** START OF Records to use **
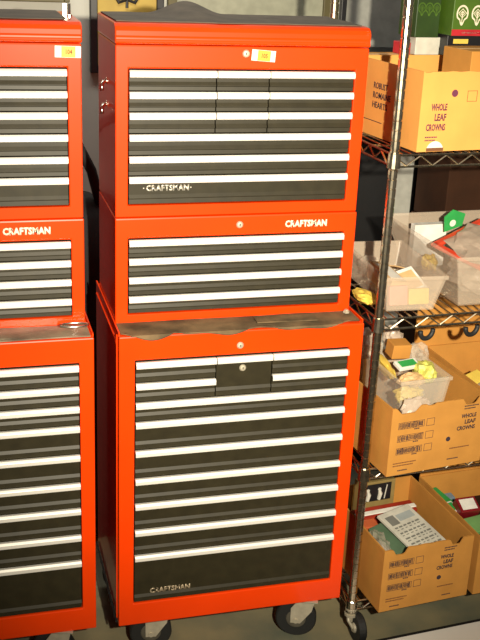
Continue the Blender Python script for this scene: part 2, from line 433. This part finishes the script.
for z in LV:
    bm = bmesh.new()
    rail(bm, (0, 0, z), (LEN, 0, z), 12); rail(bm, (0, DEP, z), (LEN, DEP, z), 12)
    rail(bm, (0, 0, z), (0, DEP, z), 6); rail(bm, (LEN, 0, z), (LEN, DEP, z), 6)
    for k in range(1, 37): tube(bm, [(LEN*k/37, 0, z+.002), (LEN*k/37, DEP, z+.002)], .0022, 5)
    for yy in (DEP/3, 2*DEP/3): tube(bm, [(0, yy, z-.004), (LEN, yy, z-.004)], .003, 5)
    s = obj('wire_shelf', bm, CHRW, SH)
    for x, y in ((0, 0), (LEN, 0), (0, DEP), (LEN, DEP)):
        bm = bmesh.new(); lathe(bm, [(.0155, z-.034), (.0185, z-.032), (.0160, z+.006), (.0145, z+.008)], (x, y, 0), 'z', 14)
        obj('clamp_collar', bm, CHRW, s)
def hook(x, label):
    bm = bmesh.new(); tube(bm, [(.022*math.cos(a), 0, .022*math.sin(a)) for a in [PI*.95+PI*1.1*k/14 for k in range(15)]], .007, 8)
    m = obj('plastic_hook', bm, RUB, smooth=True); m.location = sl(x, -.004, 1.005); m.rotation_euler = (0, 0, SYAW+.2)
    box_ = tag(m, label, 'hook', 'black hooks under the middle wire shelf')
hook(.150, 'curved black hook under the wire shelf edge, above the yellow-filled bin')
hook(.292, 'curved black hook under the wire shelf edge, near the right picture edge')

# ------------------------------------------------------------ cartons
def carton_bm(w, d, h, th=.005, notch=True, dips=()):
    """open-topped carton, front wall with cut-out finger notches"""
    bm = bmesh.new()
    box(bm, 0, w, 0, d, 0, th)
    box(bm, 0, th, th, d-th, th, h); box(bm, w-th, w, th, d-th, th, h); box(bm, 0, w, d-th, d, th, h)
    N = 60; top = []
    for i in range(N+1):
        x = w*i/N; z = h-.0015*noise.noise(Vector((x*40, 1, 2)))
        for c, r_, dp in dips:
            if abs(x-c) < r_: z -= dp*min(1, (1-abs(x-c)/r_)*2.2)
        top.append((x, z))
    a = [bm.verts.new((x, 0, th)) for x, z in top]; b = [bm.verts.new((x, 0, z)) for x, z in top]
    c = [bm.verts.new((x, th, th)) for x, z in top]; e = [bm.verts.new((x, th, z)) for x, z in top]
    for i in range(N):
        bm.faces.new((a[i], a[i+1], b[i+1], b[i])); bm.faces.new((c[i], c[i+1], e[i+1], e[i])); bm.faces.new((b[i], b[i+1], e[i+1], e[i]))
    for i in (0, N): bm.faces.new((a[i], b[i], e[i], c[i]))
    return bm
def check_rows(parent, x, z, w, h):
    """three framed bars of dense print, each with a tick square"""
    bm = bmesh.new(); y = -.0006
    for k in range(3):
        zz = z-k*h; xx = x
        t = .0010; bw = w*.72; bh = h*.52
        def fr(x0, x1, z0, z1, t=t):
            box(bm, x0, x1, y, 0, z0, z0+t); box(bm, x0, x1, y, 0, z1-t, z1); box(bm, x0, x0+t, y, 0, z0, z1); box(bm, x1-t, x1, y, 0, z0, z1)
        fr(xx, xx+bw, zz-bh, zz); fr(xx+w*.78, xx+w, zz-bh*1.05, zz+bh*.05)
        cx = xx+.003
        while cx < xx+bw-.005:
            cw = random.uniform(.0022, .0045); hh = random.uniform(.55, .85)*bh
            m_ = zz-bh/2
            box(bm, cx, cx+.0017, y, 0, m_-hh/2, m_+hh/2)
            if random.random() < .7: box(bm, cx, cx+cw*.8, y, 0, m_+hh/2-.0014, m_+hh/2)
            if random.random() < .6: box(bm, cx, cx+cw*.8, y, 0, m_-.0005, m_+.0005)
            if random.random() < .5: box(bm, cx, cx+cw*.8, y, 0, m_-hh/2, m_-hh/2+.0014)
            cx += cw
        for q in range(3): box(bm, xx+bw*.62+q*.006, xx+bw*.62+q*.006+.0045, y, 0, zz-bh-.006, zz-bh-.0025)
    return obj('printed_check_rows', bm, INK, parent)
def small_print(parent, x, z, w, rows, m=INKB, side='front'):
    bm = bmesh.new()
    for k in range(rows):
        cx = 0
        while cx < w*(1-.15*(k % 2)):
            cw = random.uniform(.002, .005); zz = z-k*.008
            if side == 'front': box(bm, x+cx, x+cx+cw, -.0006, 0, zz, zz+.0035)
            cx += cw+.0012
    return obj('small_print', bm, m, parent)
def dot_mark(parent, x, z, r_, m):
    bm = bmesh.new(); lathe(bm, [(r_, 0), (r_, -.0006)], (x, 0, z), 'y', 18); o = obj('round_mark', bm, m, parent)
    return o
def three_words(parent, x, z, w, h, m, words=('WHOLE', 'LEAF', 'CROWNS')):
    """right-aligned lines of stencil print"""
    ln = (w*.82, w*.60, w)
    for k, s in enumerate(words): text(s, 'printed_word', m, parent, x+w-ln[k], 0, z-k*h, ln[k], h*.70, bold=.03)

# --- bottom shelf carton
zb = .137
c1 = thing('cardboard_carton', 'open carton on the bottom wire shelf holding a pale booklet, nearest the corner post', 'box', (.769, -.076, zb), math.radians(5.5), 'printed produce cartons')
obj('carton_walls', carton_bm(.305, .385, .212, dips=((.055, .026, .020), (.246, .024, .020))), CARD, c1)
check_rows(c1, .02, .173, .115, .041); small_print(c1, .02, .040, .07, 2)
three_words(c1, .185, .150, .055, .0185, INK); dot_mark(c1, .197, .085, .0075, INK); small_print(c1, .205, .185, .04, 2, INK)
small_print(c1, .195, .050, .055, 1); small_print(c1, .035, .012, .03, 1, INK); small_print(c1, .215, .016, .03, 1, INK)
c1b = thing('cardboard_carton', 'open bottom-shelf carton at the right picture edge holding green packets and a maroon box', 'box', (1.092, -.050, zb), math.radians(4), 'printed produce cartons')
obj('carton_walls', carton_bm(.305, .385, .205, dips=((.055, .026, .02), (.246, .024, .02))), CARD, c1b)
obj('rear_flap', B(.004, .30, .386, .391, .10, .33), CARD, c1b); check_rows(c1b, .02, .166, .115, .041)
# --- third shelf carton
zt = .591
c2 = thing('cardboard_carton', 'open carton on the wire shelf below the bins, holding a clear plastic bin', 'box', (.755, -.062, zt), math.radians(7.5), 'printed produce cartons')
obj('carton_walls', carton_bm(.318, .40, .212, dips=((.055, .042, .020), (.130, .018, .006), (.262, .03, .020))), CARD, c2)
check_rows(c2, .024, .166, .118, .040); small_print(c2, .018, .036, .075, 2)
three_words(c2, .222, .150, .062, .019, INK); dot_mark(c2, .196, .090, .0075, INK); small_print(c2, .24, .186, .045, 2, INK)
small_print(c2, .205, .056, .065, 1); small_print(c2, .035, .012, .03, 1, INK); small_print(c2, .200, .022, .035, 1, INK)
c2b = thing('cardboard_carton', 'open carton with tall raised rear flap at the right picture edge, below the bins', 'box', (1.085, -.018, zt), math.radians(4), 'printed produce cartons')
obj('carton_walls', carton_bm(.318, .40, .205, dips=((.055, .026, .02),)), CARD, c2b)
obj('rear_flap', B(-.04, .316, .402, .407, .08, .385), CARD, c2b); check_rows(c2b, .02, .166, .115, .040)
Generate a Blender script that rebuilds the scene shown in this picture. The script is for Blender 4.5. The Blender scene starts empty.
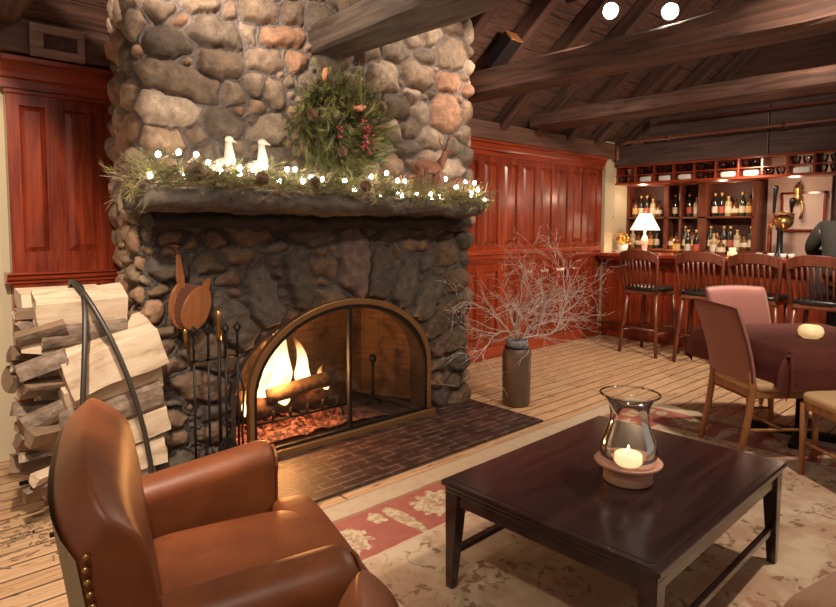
** END OF Records to use **
### Request
Pictures don't belong in the copy. Restate all the entries exactly.

### Response to this exercise
Continue the Blender Python script for this scene: part 2, from line 433. This part finishes the script.
for z in LV:
    bm = bmesh.new()
    rail(bm, (0, 0, z), (LEN, 0, z), 12); rail(bm, (0, DEP, z), (LEN, DEP, z), 12)
    rail(bm, (0, 0, z), (0, DEP, z), 6); rail(bm, (LEN, 0, z), (LEN, DEP, z), 6)
    for k in range(1, 37): tube(bm, [(LEN*k/37, 0, z+.002), (LEN*k/37, DEP, z+.002)], .0022, 5)
    for yy in (DEP/3, 2*DEP/3): tube(bm, [(0, yy, z-.004), (LEN, yy, z-.004)], .003, 5)
    s = obj('wire_shelf', bm, CHRW, SH)
    for x, y in ((0, 0), (LEN, 0), (0, DEP), (LEN, DEP)):
        bm = bmesh.new(); lathe(bm, [(.0155, z-.034), (.0185, z-.032), (.0160, z+.006), (.0145, z+.008)], (x, y, 0), 'z', 14)
        obj('clamp_collar', bm, CHRW, s)
def hook(x, label):
    bm = bmesh.new(); tube(bm, [(.022*math.cos(a), 0, .022*math.sin(a)) for a in [PI*.95+PI*1.1*k/14 for k in range(15)]], .007, 8)
    m = obj('plastic_hook', bm, RUB, smooth=True); m.location = sl(x, -.004, 1.005); m.rotation_euler = (0, 0, SYAW+.2)
    box_ = tag(m, label, 'hook', 'black hooks under the middle wire shelf')
hook(.150, 'curved black hook under the wire shelf edge, above the yellow-filled bin')
hook(.292, 'curved black hook under the wire shelf edge, near the right picture edge')

# ------------------------------------------------------------ cartons
def carton_bm(w, d, h, th=.005, notch=True, dips=()):
    """open-topped carton, front wall with cut-out finger notches"""
    bm = bmesh.new()
    box(bm, 0, w, 0, d, 0, th)
    box(bm, 0, th, th, d-th, th, h); box(bm, w-th, w, th, d-th, th, h); box(bm, 0, w, d-th, d, th, h)
    N = 60; top = []
    for i in range(N+1):
        x = w*i/N; z = h-.0015*noise.noise(Vector((x*40, 1, 2)))
        for c, r_, dp in dips:
            if abs(x-c) < r_: z -= dp*min(1, (1-abs(x-c)/r_)*2.2)
        top.append((x, z))
    a = [bm.verts.new((x, 0, th)) for x, z in top]; b = [bm.verts.new((x, 0, z)) for x, z in top]
    c = [bm.verts.new((x, th, th)) for x, z in top]; e = [bm.verts.new((x, th, z)) for x, z in top]
    for i in range(N):
        bm.faces.new((a[i], a[i+1], b[i+1], b[i])); bm.faces.new((c[i], c[i+1], e[i+1], e[i])); bm.faces.new((b[i], b[i+1], e[i+1], e[i]))
    for i in (0, N): bm.faces.new((a[i], b[i], e[i], c[i]))
    return bm
def check_rows(parent, x, z, w, h):
    """three framed bars of dense print, each with a tick square"""
    bm = bmesh.new(); y = -.0006
    for k in range(3):
        zz = z-k*h; xx = x
        t = .0010; bw = w*.72; bh = h*.52
        def fr(x0, x1, z0, z1, t=t):
            box(bm, x0, x1, y, 0, z0, z0+t); box(bm, x0, x1, y, 0, z1-t, z1); box(bm, x0, x0+t, y, 0, z0, z1); box(bm, x1-t, x1, y, 0, z0, z1)
        fr(xx, xx+bw, zz-bh, zz); fr(xx+w*.78, xx+w, zz-bh*1.05, zz+bh*.05)
        cx = xx+.003
        while cx < xx+bw-.005:
            cw = random.uniform(.0022, .0045); hh = random.uniform(.55, .85)*bh
            m_ = zz-bh/2
            box(bm, cx, cx+.0017, y, 0, m_-hh/2, m_+hh/2)
            if random.random() < .7: box(bm, cx, cx+cw*.8, y, 0, m_+hh/2-.0014, m_+hh/2)
            if random.random() < .6: box(bm, cx, cx+cw*.8, y, 0, m_-.0005, m_+.0005)
            if random.random() < .5: box(bm, cx, cx+cw*.8, y, 0, m_-hh/2, m_-hh/2+.0014)
            cx += cw
        for q in range(3): box(bm, xx+bw*.62+q*.006, xx+bw*.62+q*.006+.0045, y, 0, zz-bh-.006, zz-bh-.0025)
    return obj('printed_check_rows', bm, INK, parent)
def small_print(parent, x, z, w, rows, m=INKB, side='front'):
    bm = bmesh.new()
    for k in range(rows):
        cx = 0
        while cx < w*(1-.15*(k % 2)):
            cw = random.uniform(.002, .005); zz = z-k*.008
            if side == 'front': box(bm, x+cx, x+cx+cw, -.0006, 0, zz, zz+.0035)
            cx += cw+.0012
    return obj('small_print', bm, m, parent)
def dot_mark(parent, x, z, r_, m):
    bm = bmesh.new(); lathe(bm, [(r_, 0), (r_, -.0006)], (x, 0, z), 'y', 18); o = obj('round_mark', bm, m, parent)
    return o
def three_words(parent, x, z, w, h, m, words=('WHOLE', 'LEAF', 'CROWNS')):
    """right-aligned lines of stencil print"""
    ln = (w*.82, w*.60, w)
    for k, s in enumerate(words): text(s, 'printed_word', m, parent, x+w-ln[k], 0, z-k*h, ln[k], h*.70, bold=.03)

# --- bottom shelf carton
zb = .137
c1 = thing('cardboard_carton', 'open carton on the bottom wire shelf holding a pale booklet, nearest the corner post', 'box', (.769, -.076, zb), math.radians(5.5), 'printed produce cartons')
obj('carton_walls', carton_bm(.305, .385, .212, dips=((.055, .026, .020), (.246, .024, .020))), CARD, c1)
check_rows(c1, .02, .173, .115, .041); small_print(c1, .02, .040, .07, 2)
three_words(c1, .185, .150, .055, .0185, INK); dot_mark(c1, .197, .085, .0075, INK); small_print(c1, .205, .185, .04, 2, INK)
small_print(c1, .195, .050, .055, 1); small_print(c1, .035, .012, .03, 1, INK); small_print(c1, .215, .016, .03, 1, INK)
c1b = thing('cardboard_carton', 'open bottom-shelf carton at the right picture edge holding green packets and a maroon box', 'box', (1.092, -.050, zb), math.radians(4), 'printed produce cartons')
obj('carton_walls', carton_bm(.305, .385, .205, dips=((.055, .026, .02), (.246, .024, .02))), CARD, c1b)
obj('rear_flap', B(.004, .30, .386, .391, .10, .33), CARD, c1b); check_rows(c1b, .02, .166, .115, .041)
# --- third shelf carton
zt = .591
c2 = thing('cardboard_carton', 'open carton on the wire shelf below the bins, holding a clear plastic bin', 'box', (.755, -.062, zt), math.radians(7.5), 'printed produce cartons')
obj('carton_walls', carton_bm(.318, .40, .212, dips=((.055, .042, .020), (.130, .018, .006), (.262, .03, .020))), CARD, c2)
check_rows(c2, .024, .166, .118, .040); small_print(c2, .018, .036, .075, 2)
three_words(c2, .222, .150, .062, .019, INK); dot_mark(c2, .196, .090, .0075, INK); small_print(c2, .24, .186, .045, 2, INK)
small_print(c2, .205, .056, .065, 1); small_print(c2, .035, .012, .03, 1, INK); small_print(c2, .200, .022, .035, 1, INK)
c2b = thing('cardboard_carton', 'open carton with tall raised rear flap at the right picture edge, below the bins', 'box', (1.085, -.018, zt), math.radians(4), 'printed produce cartons')
obj('carton_walls', carton_bm(.318, .40, .205, dips=((.055, .026, .02),)), CARD, c2b)
obj('rear_flap', B(-.04, .316, .402, .407, .08, .385), CARD, c2b); check_rows(c2b, .02, .166, .115, .040)
Generate a Blender script that rebuilds the scene shown in this picture. The script is for Blender 4.5. The Blender scene starts empty.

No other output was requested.